Once clear of Huehue, we crawled overland to the pretty colonial (i.e. strangely simular to San Cristobal, near my hometown) town of Antigua and spent a very pleasent couple of days with a friend of Willow looking at picturesque ruins and vistas, drinking picturesque coffees and watching the hundreds of picturesque tourists and language students crawling all over the town hunting for picturesque experiences.  If it wasn't for the bloody great volcanoes towering over the streets I'd think I was forty minutes down the road from CDC.  

After this that I parted company and headed for Lago Atitlan with the intention of meeting ex-teacher Abi in a setting that she had told me in previous emails that I would be a fool to miss.  True to her word, the lake was incredible; surrounded by the lush green slopes of volcanoes rising up through the early morning mist of the glassy lake and the jungle that enshrined the scattered communities clinging to the slopes.  The afternoons yielded fierce downpours, forcing me to find shelter and enjoy a cup of something warm in a nice hippy run eco-restaurant and wait for one of the arching rainbows that curved over the landscape and plunging into the lake.

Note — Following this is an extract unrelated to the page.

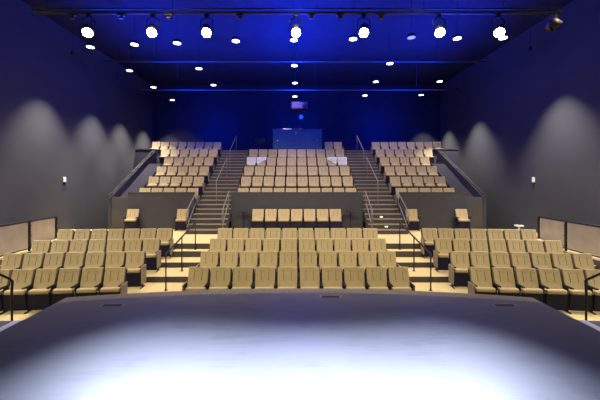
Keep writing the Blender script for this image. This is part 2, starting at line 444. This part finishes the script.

It was in this dreamlike setting that I met my ex-university housemate of two years, a Mr. Jon Buick, on a weekend break from furthering himself professionally in nearby Xela, and bumped into Abi some minutes later in the same spot.  It really serves to illustrate that no matter how far we go, we're much closer together than we think.  We do, after all, live on a sphere; sooner or later everything leads to everything (or everyone) else.